↓

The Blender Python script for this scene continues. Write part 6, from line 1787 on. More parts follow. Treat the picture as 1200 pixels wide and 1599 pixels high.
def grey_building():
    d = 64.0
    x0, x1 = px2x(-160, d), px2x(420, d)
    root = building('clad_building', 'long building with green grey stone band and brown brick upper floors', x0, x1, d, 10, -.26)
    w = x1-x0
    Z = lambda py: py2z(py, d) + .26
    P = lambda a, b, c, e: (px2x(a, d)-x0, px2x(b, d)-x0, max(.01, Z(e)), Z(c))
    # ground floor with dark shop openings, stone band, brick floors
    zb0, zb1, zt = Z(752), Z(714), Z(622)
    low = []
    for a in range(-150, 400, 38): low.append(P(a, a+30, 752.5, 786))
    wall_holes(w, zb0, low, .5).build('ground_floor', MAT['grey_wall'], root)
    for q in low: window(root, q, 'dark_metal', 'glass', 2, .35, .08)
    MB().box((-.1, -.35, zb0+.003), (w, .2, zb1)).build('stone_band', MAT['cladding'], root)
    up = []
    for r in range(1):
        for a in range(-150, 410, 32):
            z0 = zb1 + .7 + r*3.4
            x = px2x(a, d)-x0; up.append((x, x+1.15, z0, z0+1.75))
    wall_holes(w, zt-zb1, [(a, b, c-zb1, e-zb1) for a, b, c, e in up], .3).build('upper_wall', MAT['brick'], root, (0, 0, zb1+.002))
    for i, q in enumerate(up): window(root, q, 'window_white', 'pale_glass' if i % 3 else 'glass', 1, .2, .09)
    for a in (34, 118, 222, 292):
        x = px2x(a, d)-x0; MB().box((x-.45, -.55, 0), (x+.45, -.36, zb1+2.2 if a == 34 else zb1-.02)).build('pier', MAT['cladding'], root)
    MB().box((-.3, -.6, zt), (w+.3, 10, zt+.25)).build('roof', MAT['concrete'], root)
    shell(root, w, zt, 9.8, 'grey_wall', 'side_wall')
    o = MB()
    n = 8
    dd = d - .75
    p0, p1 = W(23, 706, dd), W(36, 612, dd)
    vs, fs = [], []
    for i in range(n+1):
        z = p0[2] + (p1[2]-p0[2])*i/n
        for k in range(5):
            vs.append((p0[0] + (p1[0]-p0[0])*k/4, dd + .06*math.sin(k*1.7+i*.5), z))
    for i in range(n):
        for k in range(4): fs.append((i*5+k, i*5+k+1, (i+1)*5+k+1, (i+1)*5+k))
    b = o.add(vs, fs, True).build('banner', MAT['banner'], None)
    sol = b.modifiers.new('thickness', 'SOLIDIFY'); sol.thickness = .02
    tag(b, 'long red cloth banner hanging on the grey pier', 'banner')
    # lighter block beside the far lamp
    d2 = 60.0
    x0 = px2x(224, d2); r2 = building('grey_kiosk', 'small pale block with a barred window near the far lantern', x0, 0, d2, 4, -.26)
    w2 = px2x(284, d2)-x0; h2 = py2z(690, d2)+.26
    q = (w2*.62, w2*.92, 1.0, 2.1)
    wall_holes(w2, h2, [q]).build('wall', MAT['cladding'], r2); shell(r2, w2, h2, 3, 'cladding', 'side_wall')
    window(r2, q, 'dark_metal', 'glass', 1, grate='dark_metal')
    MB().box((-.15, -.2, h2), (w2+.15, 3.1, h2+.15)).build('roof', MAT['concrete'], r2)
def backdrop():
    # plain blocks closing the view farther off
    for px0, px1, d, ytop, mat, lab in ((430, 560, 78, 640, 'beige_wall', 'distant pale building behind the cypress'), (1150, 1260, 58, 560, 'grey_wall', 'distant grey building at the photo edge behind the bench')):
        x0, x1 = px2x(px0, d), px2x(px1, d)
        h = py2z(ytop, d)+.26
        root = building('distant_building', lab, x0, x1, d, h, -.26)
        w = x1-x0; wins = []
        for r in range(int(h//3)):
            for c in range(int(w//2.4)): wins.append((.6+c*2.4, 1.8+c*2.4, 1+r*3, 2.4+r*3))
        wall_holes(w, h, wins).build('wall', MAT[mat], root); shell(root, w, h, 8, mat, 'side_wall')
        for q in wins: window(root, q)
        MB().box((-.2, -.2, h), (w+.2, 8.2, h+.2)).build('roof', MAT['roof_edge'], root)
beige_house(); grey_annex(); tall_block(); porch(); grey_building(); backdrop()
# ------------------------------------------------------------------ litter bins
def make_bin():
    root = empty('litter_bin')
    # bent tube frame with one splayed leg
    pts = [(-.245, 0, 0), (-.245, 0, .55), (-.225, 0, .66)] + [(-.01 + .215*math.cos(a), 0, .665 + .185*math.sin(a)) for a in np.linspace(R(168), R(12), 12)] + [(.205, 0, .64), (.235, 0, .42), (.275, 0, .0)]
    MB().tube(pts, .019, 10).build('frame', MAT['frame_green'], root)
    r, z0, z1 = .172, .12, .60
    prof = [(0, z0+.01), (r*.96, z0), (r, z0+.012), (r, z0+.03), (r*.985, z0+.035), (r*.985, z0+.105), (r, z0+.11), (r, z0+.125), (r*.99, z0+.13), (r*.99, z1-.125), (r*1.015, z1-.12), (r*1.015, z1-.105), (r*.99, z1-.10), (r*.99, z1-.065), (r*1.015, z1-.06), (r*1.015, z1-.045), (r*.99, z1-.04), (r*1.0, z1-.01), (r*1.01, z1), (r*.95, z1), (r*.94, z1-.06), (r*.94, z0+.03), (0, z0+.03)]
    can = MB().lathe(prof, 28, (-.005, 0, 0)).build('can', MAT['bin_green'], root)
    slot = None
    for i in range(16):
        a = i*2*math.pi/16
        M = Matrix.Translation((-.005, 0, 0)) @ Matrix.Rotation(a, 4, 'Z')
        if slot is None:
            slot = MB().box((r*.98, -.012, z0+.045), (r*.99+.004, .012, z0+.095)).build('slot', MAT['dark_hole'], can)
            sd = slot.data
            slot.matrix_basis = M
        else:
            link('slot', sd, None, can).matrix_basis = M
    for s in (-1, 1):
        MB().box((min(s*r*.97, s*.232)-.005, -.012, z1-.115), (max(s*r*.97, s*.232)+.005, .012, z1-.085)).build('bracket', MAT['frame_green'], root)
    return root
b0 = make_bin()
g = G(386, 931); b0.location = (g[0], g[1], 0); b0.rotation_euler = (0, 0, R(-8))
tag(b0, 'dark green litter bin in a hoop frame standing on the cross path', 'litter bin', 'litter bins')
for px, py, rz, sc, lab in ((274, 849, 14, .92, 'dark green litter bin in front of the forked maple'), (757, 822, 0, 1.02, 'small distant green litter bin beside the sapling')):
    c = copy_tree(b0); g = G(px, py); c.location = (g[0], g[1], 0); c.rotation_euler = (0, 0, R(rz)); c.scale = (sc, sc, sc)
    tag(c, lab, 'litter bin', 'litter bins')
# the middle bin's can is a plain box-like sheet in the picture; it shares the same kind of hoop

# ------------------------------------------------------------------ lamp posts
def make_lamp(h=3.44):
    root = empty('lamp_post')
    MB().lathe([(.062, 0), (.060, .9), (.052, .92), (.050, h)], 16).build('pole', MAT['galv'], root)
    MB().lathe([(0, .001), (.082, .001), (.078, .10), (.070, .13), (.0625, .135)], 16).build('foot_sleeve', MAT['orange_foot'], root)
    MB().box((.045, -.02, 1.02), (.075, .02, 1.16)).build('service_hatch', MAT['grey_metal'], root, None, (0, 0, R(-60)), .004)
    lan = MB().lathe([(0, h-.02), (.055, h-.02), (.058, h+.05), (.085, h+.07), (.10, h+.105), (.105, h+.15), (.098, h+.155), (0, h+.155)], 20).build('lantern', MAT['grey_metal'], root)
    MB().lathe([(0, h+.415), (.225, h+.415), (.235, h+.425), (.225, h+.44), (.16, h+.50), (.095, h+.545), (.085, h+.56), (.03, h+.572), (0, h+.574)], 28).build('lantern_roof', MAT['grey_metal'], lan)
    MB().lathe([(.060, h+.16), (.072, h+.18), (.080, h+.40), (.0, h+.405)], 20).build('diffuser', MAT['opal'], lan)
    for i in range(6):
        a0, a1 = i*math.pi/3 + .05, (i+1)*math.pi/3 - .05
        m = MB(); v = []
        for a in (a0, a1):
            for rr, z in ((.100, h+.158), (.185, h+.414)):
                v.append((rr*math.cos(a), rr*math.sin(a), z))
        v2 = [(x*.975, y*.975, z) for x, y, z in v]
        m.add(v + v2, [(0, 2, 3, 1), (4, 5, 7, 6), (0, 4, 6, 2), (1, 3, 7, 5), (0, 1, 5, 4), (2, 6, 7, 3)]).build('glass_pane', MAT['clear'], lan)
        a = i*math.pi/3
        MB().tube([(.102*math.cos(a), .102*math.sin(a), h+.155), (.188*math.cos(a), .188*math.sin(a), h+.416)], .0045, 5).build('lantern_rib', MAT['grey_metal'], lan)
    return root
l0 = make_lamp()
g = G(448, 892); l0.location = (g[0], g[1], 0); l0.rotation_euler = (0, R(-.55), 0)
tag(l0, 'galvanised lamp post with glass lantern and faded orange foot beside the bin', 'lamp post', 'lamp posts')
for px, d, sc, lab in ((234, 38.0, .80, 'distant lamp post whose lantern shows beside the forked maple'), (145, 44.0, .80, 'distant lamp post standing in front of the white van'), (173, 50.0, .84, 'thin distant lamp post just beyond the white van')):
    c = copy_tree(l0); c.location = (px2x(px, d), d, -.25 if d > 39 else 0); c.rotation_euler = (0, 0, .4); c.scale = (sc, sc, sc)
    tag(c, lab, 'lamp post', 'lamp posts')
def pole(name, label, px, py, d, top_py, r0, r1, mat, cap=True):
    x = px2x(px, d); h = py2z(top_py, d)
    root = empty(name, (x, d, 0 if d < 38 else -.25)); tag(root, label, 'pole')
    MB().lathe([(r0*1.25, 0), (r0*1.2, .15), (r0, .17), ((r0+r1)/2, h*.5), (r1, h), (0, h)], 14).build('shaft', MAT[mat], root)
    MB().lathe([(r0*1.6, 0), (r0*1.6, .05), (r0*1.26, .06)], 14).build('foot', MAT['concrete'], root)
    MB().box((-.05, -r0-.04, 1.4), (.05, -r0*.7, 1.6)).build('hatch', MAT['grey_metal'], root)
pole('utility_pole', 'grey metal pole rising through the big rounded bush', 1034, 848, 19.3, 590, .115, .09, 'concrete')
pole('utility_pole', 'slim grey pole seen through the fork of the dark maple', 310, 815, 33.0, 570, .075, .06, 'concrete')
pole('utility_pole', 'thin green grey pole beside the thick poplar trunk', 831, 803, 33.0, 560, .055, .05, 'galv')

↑

Using the listing above, gather each line that holds the string "picture" and copy it.

§ Solution for this problem:
The Blender Python script for this scene continues. Write part 6, from line 1787 on. More parts follow. Treat the picture as 1200 pixels wide and 1599 pixels high.
# the middle bin's can is a plain box-like sheet in the picture; it shares the same kind of hoop